Finding Rivera’s blood still on the pavement, Scannapieco found a store with a surveillance camera aimed directly at the crime scene. The video revealed one of the officers reaching out the car window and clubbing Rivera in the head. After the patrol car rammed his scooter, Rivera fell to the ground.

The officers immediately exited their patrol car repeatedly striking Rivera with their fists and batons. Instead of fighting back, Rivera could be heard screaming in pain. After handcuffing Rivera, they left him bleeding on the ground and devised a story about him throwing elbows and trying to steal McKnight’s baton.

After watching the video, Philadelphia Police Commissioner Charles Ramsey removed officers McKnight and Robinson from street duty. In August 2013, the charges against Rivera were dropped. On January 21, Rivera filed a federal civil rights lawsuit against the city. They agreed to settle for $200,000.

On Thursday, McKnight and Robinson were arrested and charged with aggravated assault, simple assault, criminal conspiracy, recklessly endangering another person, tampering with public records or information, false reports to law enforcement authorities, obstructing administration of law, and official oppression. They have also been suspended for 30 days with intent to dismiss from the force.

Robinson was named in a similar lawsuit where he allegedly beat Darren Trammell and trumped-up false charges against him in 2012. Trammell also suffered a fractured orbital bone and lacerations during his arrest. After being cleared of the criminal charges against him, Trammell sued the city and won a $125,000 settlement. Robinson was never charged with the assault.

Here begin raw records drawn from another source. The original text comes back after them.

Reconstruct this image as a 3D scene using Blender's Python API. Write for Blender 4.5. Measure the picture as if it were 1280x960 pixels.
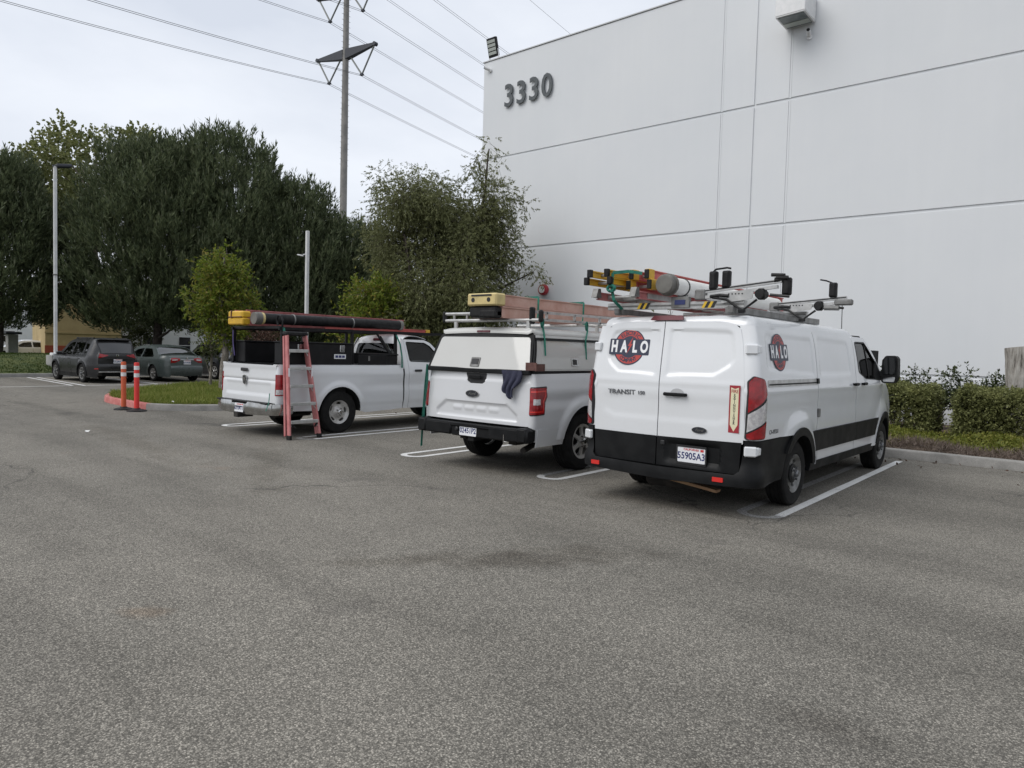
import bpy, math, random
import numpy as np
from mathutils import Vector, Matrix, geometry

for _o in list(bpy.data.objects):
    bpy.data.objects.remove(_o)
SC = bpy.context.scene
COL = SC.collection
PI = math.pi
rng = np.random.default_rng(7)

# ------------------------------------------------------------------ camera
CAM_H = 1.62
FPX = 887.0                      # focal length in pixels of a 1280 wide picture
YAW, PITCH, ROLL = math.radians(-39.79), math.radians(-2.66), math.radians(-1.55)
f_ = np.array([math.sin(YAW) * math.cos(PITCH), math.cos(YAW) * math.cos(PITCH), math.sin(PITCH)])
r_ = np.array([math.cos(YAW), -math.sin(YAW), 0.0])
d_ = np.cross(f_, r_)
r2 = math.cos(ROLL) * r_ + math.sin(ROLL) * d_
d2 = np.cross(f_, r2)
cd = bpy.data.cameras.new('camera')
cd.sensor_fit = 'HORIZONTAL'
cd.sensor_width = 36.0
cd.lens = FPX / 1280.0 * 36.0
cd.clip_start = 0.05
cd.clip_end = 6000
cam = bpy.data.objects.new('camera', cd)
COL.objects.link(cam)
mw = Matrix.Identity(4)
for i in range(3):
    mw[i][0] = r2[i]; mw[i][1] = -d2[i]; mw[i][2] = -f_[i]
mw[2][3] = CAM_H
cam.matrix_world = mw
SC.camera = cam

# ------------------------------------------------------------------ sky, sun, exposure
SUN_EL, SUN_AZ = math.radians(48), math.radians(205)     # azimuth clockwise from +Y
world = bpy.data.worlds.new('World')
SC.world = world
world.use_nodes = True
nt = world.node_tree
nt.nodes.clear()
n_out = nt.nodes.new('ShaderNodeOutputWorld')
n_bg = nt.nodes.new('ShaderNodeBackground')
n_sky = nt.nodes.new('ShaderNodeTexSky')
n_sky.sky_type = 'NISHITA'
n_sky.sun_disc = False
n_sky.sun_elevation = SUN_EL
n_sky.sun_rotation = SUN_AZ
n_sky.dust_density = 3.0
n_bg.inputs['Strength'].default_value = 0.10
# thick cloud layer over the sky
n_tc = nt.nodes.new('ShaderNodeTexCoord')
n_mp = nt.nodes.new('ShaderNodeMapping')
n_mp.inputs['Scale'].default_value = (1.0, 1.0, 2.6)
n_ns = nt.nodes.new('ShaderNodeTexNoise')
n_ns.inputs['Scale'].default_value = 1.9
n_ns.inputs['Detail'].default_value = 6
n_ns.inputs['Roughness'].default_value = 0.52
n_rp = nt.nodes.new('ShaderNodeValToRGB')
n_rp.color_ramp.elements[0].position = 0.34
n_rp.color_ramp.elements[0].color = (6.0, 6.4, 7.15, 1)
n_rp.color_ramp.elements[1].position = 0.66
n_rp.color_ramp.elements[1].color = (7.9, 8.2, 8.75, 1)
n_mx = nt.nodes.new('ShaderNodeMix')
n_mx.data_type = 'RGBA'
n_mx.inputs[0].default_value = 0.90
nt.links.new(n_tc.outputs['Generated'], n_mp.inputs['Vector'])
nt.links.new(n_mp.outputs['Vector'], n_ns.inputs['Vector'])
nt.links.new(n_ns.outputs['Fac'], n_rp.inputs['Fac'])
nt.links.new(n_sky.outputs['Color'], n_mx.inputs[6])
nt.links.new(n_rp.outputs['Color'], n_mx.inputs[7])
nt.links.new(n_mx.outputs[2], n_bg.inputs['Color'])
nt.links.new(n_bg.outputs['Background'], n_out.inputs['Surface'])

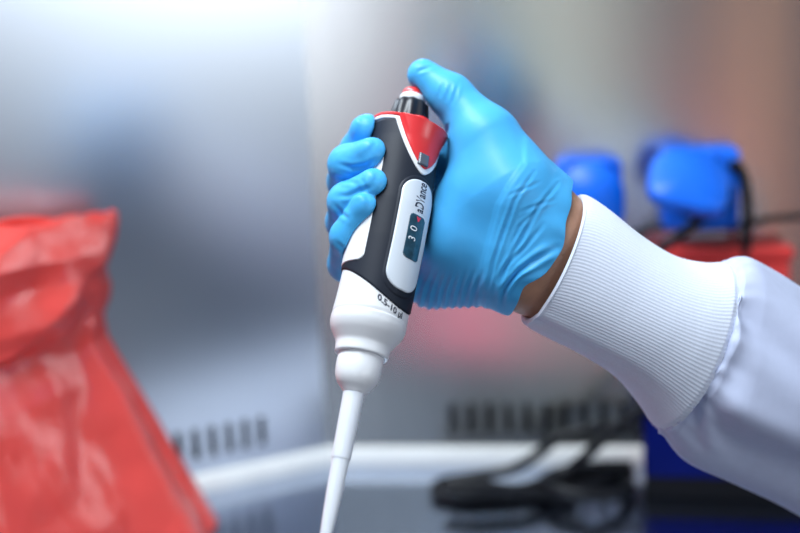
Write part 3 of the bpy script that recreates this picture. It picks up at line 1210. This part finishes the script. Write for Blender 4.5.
cable([fl_pt(632, 472, .0045), fl_pt(590, 484, .0045), fl_pt(530, 494, .0045), fl_pt(470, 499, .0045), fl_pt(438, 494, .0045),
       fl_pt(440, 483, .0055), fl_pt(470, 477, .008), fl_pt(510, 470, .014), at_y(535, 456, .868), at_y(560, 438, .868), at_y(590, 430, .866), at_y(615, 430, .868), at_y(640, 432, .866)],
      'black power cable whose loop reaches furthest left across the worktop')
cable([fl_pt(575, 497, .0042), fl_pt(520, 491, .0135), fl_pt(475, 484, .0190), fl_pt(449, 485, .0175), fl_pt(453, 491, .0140), fl_pt(478, 492, .0135), fl_pt(525, 488, .0140),
       at_y(565, 472, .845), at_y(590, 452, .84), at_y(612, 432, .84), at_y(634, 416, .835), at_y(655, 398, .830), at_y(680, 372, .826)],
      'black power cable rising from the coil up behind the sleeve')
cable([fl_pt(556, 480, .0042), fl_pt(585, 472, .0042), fl_pt(618, 474, .0042), fl_pt(630, 486, .0080), fl_pt(606, 495, .0130), fl_pt(566, 492, .0150), fl_pt(542, 482, .0120), fl_pt(566, 470, .0130), fl_pt(600, 466, .0130), fl_pt(632, 466, .0125)],
      'black power cable in a small coil against the blue box', 200)

# ------------------------------------------------------------------ blue box behind the sleeve
bl = F(644, 499); br = F(800, 503)
bx = np.array((br.x - bl.x, br.y - bl.y, 0)); bx /= np.linalg.norm(bx)
by = np.array((-bx[1], bx[0], 0))
bo = np.array((bl.x, bl.y, 0))
BW, BD, BH = 0.17, 0.036, 0.070
boxe = empty('instrument_box', bo + bx * BW / 2 + by * BD / 2)
tag(boxe, 'dark blue box with a black base on the worktop below the coat sleeve', 'box')
Mb = frame(bo + bx * BW / 2 + by * BD / 2, bx, by, ez)
v, f = box_arrays(Mb @ Matrix.Translation((0, 0, 0.016 + (BH - 0.016) / 2)), BW, BD, BH - 0.016, 0.004)
mesh_obj('case', v, f, M_BBOX, boxe)
v, f = box_arrays(Mb @ Matrix.Translation((0, 0, 0.0082)), BW - 0.002, BD - 0.002, 0.0160, 0.002)
mesh_obj('base', v, f, M_BASE, boxe)

# ------------------------------------------------------------------ light: the cabinet's tube lamp and the room
def area(name, loc, target, sx, sy, power, col):
    l = bpy.data.lights.new(name, 'AREA')
    l.shape = 'RECTANGLE'; l.size = sx; l.size_y = sy; l.energy = power; l.color = col
    o = bpy.data.objects.new(name, l)
    o.location = loc
    d = Vector(target) - Vector(loc)
    o.rotation_euler = d.to_track_quat('-Z', 'Y').to_euler()
    COL.objects.link(o)
    return o


area('cabinet_lamp', (-0.20, 0.50, 0.90), (-0.02, 0.60, 0.0), 0.70, 0.16, 10.0, (0.86, 0.94, 1.0))

w = bpy.data.worlds.new('lab_room'); sc.world = w
w.use_nodes = True
nt = w.node_tree
for n in list(nt.nodes): nt.nodes.remove(n)
out = nt.nodes.new('ShaderNodeOutputWorld')
bg = nt.nodes.new('ShaderNodeBackground')
nt.links.new(bg.outputs['Background'], out.inputs['Surface'])
tc = nt.nodes.new('ShaderNodeTexCoord')
sx = nt.nodes.new('ShaderNodeSeparateXYZ')
nt.links.new(tc.outputs['Generated'], sx.inputs['Vector'])


def mth(op, a, b=None):
    n = nt.nodes.new('ShaderNodeMath'); n.operation = op
    for i, v in enumerate((a, b)):
        if v is None: continue
        if isinstance(v, (int, float)): n.inputs[i].default_value = v
        else: nt.links.new(v, n.inputs[i])
    return n.outputs['Value']


# azimuth in degrees behind the lens (0 = straight back, + = towards the right), elevation in degrees
azm = mth('MULTIPLY', mth('ARCTAN2', sx.outputs['X'], mth('MULTIPLY', sx.outputs['Y'], -1.0)), 180 / PI)
elv = mth('MULTIPLY', mth('ARCSINE', sx.outputs['Z']), 180 / PI)
total = None


def blob(az, ele, wa, we, col, strength):
    global total
    da = mth('DIVIDE', mth('SUBTRACT', azm, az), wa)
    de = mth('DIVIDE', mth('SUBTRACT', elv, ele), we)
    g = mth('EXPONENT', mth('MULTIPLY', mth('ADD', mth('MULTIPLY', da, da), mth('MULTIPLY', de, de)), -1.0))
    g = mth('MULTIPLY', g, strength)
    vm = nt.nodes.new('ShaderNodeVectorMath'); vm.operation = 'SCALE'
    vm.inputs[0].default_value = col
    nt.links.new(g, vm.inputs['Scale'])
    if total is None:
        total = vm.outputs['Vector']
    else:
        ad = nt.nodes.new('ShaderNodeVectorMath'); ad.operation = 'ADD'
        nt.links.new(total, ad.inputs[0]); nt.links.new(vm.outputs['Vector'], ad.inputs[1])
        total = ad.outputs['Vector']


blob(0, 0, 1e4, 1e4, (0.70, 0.94, 1.3), 0.09)             # dim room all round
blob(0, 80, 1e4, 38, (0.93, 0.98, 1.06), 0.6)              # its lit ceiling
blob(46, 8.5, 13, 5.2, (0.93, 0.99, 1.04), 10.5)             # bright glow added to whiten the top of the left panel
blob(-17.5, 4, 4.6, 6.5, (0.93, 0.98, 1.06), 4.0)               # second added glow, whitens the left end of the back panel
blob(-4.6, 0, 3.1, 11, (0.94, 1.0, 0.85), 1.0)               # cream wall of the room
blob(4.3, -4, 0.8, 13, (1.0, 0.52, 0.28), 1.7)             # tan and red patches added to tint the back panel's reflections
blob(1.6, -14, 2.0, 4.2, (1.0, 0.05, 0.045), 2.0)
blob(-9.3, -14, 2.6, 4.0, (1.0, 0.14, 0.26), 2.4)
blob(-3, -18, 4, 6, (1.0, 1.0, 0.95), 0.12)
nt.links.new(total, bg.inputs['Color'])
bg.inputs['Strength'].default_value = 1.0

“As tough as it is, as painful as it is, not just for me, but for the hardworking men and women of the Philadelphia police department to go out there every day and do the job properly, every one of these people who gets removed from our department brings us a step closer to having the kind of police department that people in this city deserve and that the members of this department who are doing their job the right way deserve to work alongside,” stated Police Commissioner Ramsey.